Klingt negativ? Ist es aber nicht! Im Gegenteil, denn ein mieser Ruf spendiert erst die wirklich mächtigen Waffen wie z.B: Atomschläge. Gutmenschenspieler bekommen Möglichkeiten wie das Lahmlegen feindlicher Einheiten oder die Beseitigung des Kriegsnebels spendiert. Zwar dürft ihr von Anfang an auf drei solcher Funktionen zurückgreifen, aber erst ein richtig gutes oder mieses Ansehen öffnet den Zugang zu anderen und vor allem wirkungsvollen Kräften. Einziger Nachteil: Die Partisanen,
welche sich auf den meisten Karten herumtreiben, entscheiden sich für das kleinere Übel und schließen sich der Partei mit dem besseren Ruf an.
Ein kurzes Vergnügen
Das klingt alles unterhaltsam und macht tatsächlich Spaß, ist aber auf Dauer zu eintönig und gleich bleibend, so dass Hardcorestrategen, die sich z.B. an Domination oder Advance Wars die Zähne ausgebissen haben, schnell langweilig wird.

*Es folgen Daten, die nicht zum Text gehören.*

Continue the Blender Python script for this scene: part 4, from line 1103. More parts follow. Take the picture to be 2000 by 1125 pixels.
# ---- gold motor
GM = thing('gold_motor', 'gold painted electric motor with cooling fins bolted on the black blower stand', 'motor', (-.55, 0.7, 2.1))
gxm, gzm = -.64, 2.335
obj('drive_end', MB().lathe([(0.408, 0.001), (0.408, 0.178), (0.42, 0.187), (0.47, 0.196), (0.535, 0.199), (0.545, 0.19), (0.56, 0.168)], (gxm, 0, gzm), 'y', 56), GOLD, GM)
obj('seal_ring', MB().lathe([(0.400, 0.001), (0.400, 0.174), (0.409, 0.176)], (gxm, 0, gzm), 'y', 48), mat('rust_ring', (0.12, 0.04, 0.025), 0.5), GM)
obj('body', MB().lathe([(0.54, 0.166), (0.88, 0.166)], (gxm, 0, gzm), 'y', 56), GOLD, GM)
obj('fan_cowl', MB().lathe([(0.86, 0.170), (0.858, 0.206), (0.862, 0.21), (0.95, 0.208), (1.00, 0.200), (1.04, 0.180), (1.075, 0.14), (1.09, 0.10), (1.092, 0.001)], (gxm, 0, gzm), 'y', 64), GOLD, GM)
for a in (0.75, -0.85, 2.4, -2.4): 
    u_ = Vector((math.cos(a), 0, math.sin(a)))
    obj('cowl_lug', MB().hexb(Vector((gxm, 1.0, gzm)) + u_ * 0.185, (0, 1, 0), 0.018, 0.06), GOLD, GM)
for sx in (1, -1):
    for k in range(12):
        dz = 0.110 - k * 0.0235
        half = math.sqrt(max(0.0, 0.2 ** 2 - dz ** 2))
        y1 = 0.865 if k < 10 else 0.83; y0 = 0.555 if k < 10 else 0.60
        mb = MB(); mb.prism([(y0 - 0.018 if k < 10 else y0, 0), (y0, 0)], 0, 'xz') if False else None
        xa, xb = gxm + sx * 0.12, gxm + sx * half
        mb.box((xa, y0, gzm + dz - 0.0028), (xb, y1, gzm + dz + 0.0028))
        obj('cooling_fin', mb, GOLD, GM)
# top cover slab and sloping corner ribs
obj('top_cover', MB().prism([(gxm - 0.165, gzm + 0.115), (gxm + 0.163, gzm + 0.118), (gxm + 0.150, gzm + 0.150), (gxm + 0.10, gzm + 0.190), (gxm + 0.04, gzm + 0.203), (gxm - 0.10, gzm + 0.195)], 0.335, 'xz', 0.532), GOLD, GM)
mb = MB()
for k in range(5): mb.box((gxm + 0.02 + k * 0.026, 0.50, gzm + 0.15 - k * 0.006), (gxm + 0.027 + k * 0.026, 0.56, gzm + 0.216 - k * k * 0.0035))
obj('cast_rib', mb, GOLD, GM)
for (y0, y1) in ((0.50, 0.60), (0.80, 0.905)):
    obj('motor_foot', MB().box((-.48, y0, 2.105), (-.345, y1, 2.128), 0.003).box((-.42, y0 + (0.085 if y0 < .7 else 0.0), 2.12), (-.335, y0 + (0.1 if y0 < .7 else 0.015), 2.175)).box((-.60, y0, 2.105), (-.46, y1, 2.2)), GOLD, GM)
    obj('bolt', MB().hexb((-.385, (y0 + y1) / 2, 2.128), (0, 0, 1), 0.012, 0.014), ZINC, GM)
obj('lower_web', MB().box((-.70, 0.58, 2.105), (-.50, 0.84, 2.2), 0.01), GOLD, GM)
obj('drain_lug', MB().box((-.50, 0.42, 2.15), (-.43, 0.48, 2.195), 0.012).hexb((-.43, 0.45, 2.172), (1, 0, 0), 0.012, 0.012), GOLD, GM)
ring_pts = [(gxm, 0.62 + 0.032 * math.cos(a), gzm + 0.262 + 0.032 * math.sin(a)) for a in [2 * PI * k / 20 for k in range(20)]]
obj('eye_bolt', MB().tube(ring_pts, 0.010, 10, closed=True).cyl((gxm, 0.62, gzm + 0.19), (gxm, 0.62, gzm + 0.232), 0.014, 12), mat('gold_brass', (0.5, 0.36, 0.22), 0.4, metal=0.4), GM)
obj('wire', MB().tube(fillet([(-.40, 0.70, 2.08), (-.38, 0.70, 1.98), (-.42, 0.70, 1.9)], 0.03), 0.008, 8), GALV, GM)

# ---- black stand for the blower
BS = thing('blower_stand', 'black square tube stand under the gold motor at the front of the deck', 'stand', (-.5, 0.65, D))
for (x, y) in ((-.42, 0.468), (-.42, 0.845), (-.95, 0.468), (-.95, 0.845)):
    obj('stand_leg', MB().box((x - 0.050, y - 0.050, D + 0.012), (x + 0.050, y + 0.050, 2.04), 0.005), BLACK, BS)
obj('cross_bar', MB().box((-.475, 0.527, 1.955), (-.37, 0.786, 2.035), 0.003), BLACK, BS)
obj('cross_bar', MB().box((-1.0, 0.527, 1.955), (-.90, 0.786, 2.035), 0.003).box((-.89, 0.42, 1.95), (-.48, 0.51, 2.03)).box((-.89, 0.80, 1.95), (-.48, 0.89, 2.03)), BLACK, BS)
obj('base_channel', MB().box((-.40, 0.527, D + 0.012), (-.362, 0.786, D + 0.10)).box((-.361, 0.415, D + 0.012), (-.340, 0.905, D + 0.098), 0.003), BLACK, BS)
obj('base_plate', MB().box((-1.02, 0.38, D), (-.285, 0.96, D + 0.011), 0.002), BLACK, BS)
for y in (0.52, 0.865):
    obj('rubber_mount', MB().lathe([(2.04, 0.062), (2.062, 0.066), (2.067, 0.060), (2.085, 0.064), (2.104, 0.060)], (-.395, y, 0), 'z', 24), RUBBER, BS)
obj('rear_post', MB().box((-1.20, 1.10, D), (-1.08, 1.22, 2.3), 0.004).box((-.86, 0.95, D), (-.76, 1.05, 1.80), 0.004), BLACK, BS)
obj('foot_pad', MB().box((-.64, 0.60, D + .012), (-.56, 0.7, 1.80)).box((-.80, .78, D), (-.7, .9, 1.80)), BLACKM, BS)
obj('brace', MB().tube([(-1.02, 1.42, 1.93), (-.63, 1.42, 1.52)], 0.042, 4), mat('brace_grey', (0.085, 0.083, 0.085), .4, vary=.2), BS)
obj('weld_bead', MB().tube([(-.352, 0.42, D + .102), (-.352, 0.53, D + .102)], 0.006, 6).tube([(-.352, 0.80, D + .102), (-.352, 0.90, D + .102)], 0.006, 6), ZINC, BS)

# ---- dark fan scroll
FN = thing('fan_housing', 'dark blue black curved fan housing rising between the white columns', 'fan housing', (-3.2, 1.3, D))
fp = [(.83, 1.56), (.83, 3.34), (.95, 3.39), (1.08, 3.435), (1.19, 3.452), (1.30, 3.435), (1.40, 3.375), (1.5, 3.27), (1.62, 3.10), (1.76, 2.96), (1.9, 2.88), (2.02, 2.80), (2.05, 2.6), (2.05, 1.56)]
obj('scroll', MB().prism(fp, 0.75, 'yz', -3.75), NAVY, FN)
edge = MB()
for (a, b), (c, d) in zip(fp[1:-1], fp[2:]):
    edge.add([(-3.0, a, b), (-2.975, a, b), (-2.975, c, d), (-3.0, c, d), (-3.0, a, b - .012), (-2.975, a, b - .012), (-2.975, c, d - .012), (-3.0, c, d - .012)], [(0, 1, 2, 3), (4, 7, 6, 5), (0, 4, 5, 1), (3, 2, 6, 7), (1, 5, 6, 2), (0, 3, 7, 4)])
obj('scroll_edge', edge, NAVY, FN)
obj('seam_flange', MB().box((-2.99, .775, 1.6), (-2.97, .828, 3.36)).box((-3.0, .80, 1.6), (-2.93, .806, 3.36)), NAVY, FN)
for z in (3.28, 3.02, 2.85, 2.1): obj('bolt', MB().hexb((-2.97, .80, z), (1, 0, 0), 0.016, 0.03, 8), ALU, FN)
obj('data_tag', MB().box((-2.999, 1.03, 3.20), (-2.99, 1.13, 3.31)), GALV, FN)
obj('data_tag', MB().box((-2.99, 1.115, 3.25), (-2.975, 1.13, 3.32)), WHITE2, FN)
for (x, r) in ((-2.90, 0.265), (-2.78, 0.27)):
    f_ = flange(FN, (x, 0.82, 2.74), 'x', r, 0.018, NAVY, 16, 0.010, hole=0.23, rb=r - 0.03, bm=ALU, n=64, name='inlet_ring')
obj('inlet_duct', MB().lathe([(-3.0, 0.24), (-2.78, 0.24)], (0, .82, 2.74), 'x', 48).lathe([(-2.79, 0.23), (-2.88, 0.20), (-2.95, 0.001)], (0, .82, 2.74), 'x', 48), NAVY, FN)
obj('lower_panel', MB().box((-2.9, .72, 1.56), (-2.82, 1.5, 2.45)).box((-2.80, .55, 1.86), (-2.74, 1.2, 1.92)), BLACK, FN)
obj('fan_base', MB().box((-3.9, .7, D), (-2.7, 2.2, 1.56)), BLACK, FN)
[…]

Shattered Union lässt außerdem einige Dinge vermissen, die ein erfahrener Feldherr einfach braucht, um glücklich zu werden. So hat weder das Klemmen von Einheiten Einfluss auf deren Werte, noch stört es, wenn eine Einheit aus dem letzten Loch pfeift – sie trifft weiterhin so gut, als hätte er eben erst die Fabrik verlassen. Auch dass die KI bis auf den geschickten Umgang mit „Schere, Stein, Papier“ keine taktischen Finessen kennt, zum größten Teil blindlings auf euch zustürmt und in höheren Schwierigkeitslevels lediglich mehr Truppen in den Kampf schickt, wirkt unausgegoren.
Im Multiplayermodus bietet sich ein ähnliches Bild: Für eine schnelle Runde am Abend ist der kurze Strategiesnack allemal gut, längere Partien tragt ihr aber besser bei der Konkurrenz aus. Zumal Gefechte über Internet bzw. Xbox Live schwer aufzutreiben sind; nur gelegentlich verirrt sich ein Hobbygeneral hierher. Dafür bietet Shattered Union vom E-Mail-Austausch über LAN-Verbindung und das abwechselnde Taktieren an einem Rechner technisch alles, was das Herz begehrt.